O responsável pela decisão (é bom lembrar que a editora-chefe, Cileide Alves, está em férias) poderia ter optado por uma advertência, ou mesmo uma suspensão. Mas “ordens de cima” determinaram que fosse feito o corte seco. Quiseram passar um “recado” à redação sobre o tamanho da tolerância com certos erros. E a lição provavelmente só servirá para piorar o clima no Pop, que vem destruindo a espinha dorsal de sua equipe desde o ano passado.
Em suas palavras na postagem do Facebook — a qual depois retirou do ar —, Luís Gustavo lembrou um caso interessante e pertinente a seu caso: em junho, em meio à Copa do Mundo, Mario Sergio Conti, jornalista consagrado, publicou na “Folha de S. Paulo” o que achava ser uma entrevista exclusiva com o então técnico da seleção brasileira Luiz Felipe Scolari, colhida durante um voo. Na verdade, Conti obteve o “furo” entrevistando o ator Vladimir Palomo, sósia do treinador em programas humorísticos. Um engano bem mais grave, de repercussão nacional e, pior: em 3D, cara a cara.

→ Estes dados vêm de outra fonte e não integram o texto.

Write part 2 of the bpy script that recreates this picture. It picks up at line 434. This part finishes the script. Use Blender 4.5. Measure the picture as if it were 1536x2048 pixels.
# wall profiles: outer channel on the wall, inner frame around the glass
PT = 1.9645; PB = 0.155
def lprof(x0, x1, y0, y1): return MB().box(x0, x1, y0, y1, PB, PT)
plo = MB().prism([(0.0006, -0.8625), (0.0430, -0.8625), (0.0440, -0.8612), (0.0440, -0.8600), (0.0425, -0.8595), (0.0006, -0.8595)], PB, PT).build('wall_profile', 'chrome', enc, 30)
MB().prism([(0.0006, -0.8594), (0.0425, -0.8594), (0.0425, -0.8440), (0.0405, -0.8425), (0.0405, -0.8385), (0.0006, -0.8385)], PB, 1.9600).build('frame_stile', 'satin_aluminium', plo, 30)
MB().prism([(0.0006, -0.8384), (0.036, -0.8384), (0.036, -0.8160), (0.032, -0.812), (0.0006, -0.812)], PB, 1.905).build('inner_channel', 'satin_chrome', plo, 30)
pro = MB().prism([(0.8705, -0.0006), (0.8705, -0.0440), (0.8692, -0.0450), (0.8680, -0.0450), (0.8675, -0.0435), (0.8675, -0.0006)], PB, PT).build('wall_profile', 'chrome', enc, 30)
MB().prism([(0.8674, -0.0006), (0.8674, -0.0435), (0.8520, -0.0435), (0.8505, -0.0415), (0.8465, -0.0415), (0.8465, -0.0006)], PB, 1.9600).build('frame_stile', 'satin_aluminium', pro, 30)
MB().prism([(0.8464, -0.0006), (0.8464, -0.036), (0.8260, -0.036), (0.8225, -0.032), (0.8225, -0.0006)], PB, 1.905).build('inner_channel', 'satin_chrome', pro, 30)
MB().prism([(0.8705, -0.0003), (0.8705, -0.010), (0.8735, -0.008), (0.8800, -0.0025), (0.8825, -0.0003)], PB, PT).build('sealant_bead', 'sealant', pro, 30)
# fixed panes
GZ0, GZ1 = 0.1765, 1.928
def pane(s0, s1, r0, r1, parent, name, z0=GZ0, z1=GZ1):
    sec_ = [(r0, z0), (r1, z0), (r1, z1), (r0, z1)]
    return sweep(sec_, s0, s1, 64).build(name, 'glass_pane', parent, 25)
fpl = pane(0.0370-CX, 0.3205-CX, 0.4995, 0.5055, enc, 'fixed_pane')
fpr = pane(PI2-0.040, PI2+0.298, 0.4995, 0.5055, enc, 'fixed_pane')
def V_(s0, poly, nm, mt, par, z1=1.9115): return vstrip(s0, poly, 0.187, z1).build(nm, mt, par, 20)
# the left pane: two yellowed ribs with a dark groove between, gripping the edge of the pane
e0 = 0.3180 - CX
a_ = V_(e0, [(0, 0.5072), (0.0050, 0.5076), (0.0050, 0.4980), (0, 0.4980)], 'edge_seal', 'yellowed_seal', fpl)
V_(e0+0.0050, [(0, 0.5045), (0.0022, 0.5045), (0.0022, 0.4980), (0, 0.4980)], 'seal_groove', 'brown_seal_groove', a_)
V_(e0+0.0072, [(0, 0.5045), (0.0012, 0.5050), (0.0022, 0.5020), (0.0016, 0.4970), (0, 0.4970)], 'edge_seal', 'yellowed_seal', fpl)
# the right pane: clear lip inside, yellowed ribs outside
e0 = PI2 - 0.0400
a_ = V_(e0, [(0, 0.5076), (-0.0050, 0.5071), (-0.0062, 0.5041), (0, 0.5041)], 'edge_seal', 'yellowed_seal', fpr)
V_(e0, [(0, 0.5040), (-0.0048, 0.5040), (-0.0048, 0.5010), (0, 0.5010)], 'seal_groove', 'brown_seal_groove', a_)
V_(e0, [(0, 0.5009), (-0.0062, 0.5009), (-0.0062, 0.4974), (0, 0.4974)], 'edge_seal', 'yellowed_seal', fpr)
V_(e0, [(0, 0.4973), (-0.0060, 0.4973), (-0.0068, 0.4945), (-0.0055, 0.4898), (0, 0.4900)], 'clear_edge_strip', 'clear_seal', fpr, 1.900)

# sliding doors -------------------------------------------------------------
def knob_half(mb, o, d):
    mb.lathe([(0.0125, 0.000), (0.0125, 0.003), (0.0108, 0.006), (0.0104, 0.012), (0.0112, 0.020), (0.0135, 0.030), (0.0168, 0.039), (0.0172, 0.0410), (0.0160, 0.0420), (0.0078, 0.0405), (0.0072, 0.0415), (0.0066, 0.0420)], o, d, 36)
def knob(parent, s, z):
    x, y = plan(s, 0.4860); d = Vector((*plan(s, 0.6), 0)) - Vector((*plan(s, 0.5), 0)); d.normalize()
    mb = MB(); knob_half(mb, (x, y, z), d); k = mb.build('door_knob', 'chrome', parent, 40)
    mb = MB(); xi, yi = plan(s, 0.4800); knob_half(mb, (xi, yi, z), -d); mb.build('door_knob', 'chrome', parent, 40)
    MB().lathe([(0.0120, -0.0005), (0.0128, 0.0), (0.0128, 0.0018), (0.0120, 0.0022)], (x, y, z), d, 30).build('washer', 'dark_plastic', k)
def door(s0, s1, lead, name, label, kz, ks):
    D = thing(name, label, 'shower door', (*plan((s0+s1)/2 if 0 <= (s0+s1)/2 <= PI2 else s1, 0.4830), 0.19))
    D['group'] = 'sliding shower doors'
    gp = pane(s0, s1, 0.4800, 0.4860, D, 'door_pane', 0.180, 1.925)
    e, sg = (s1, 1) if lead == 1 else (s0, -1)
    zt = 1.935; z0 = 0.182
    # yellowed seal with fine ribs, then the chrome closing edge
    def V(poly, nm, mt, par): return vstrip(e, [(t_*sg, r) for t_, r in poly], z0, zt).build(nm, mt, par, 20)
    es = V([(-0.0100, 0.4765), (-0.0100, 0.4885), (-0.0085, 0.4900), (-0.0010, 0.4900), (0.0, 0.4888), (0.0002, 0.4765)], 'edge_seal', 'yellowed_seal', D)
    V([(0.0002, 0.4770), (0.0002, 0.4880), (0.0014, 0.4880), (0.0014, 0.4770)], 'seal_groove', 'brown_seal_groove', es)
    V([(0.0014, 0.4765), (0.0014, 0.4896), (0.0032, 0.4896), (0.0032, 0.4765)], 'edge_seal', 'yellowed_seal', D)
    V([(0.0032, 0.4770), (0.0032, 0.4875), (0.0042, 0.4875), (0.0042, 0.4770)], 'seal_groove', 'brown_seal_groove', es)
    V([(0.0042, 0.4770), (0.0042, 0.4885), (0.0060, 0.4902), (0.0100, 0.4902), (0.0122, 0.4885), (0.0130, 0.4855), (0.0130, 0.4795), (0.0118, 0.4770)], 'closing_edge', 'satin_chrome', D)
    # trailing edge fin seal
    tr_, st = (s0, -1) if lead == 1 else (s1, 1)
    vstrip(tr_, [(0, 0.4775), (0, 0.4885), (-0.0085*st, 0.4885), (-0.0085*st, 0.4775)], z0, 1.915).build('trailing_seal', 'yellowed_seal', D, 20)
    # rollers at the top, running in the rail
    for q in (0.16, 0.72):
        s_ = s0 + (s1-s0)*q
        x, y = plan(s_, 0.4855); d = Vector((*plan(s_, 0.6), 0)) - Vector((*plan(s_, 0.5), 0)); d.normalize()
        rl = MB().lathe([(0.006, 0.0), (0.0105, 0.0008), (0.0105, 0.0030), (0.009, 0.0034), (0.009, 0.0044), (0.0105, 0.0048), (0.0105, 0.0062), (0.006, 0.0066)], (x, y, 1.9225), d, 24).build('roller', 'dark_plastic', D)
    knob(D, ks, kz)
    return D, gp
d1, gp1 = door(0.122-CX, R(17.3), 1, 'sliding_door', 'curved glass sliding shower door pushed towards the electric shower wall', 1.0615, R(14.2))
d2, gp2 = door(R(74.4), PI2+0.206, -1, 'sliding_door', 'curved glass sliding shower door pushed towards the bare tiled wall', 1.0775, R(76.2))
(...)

João Campos — ou quem quer que tenha sido o deputado — foi o “Palomo” de Luís Gustavo Rocha. A diferença foi que a “Folha” não demitiu Mario Sergio Conti. Talvez tenha faltado “grife” ao repórter do Pop. A certeza, mesmo, é de que faltou tato ao GJC.
O caso daquele começo de noite de abril de 2008 me volta à cabeça, então. Na ocasião recebi a informação de que o “Pop” resolveu abrir mão de meus serviços porque a direção da empresa considerou que aquele tipo de erro não poderia ser cometido, porque denotava desconhecimento do profissional em relação à própria organização em que trabalhava. Qual o erro?
O jornal noticiava a entrada de um piloto da família Câmara na Indy Lights, categoria de acesso à Fórmula Indy, principal competição de protótipos dos Estados Unidos. O editor de Esporte, amigo e colega com quem havia trabalhado quatro anos, pediu para eu dar uma olhada no texto da matéria com carinho. Fiz assim e apontei observações a corrigir. Depois de editada, li novamente, e novamente relatei alguns poucos detalhes. Tudo para a notícia interna sair perfeita. Na hora de fazer a chamada na capa, a opção editorial foi por um destaque discreto, na forma de uma “sequinha” (apenas título e indicação da página). Escrevi “Jaiminho vai correr na Indy Lights”. E notei que caberia, no espaço, o nome completo. Troquei o texto para “Jaime Câmara Jr. vai correr na Indy Lights”. Então, fizemos o “crivo” da capa em três — eu, subeditor; meu chefe, o editor; e o diagramador. Terminado o serviço, fomos embora para casa. Enquanto estava sendo impresso, na capa, o “Jr.” no lugar de “Neto”. Aprendi, naquele dia, que o problema não é errar. É errar o erro errado. Não seria a última vez que erraria. Não na vida. Mas no Pop, sim.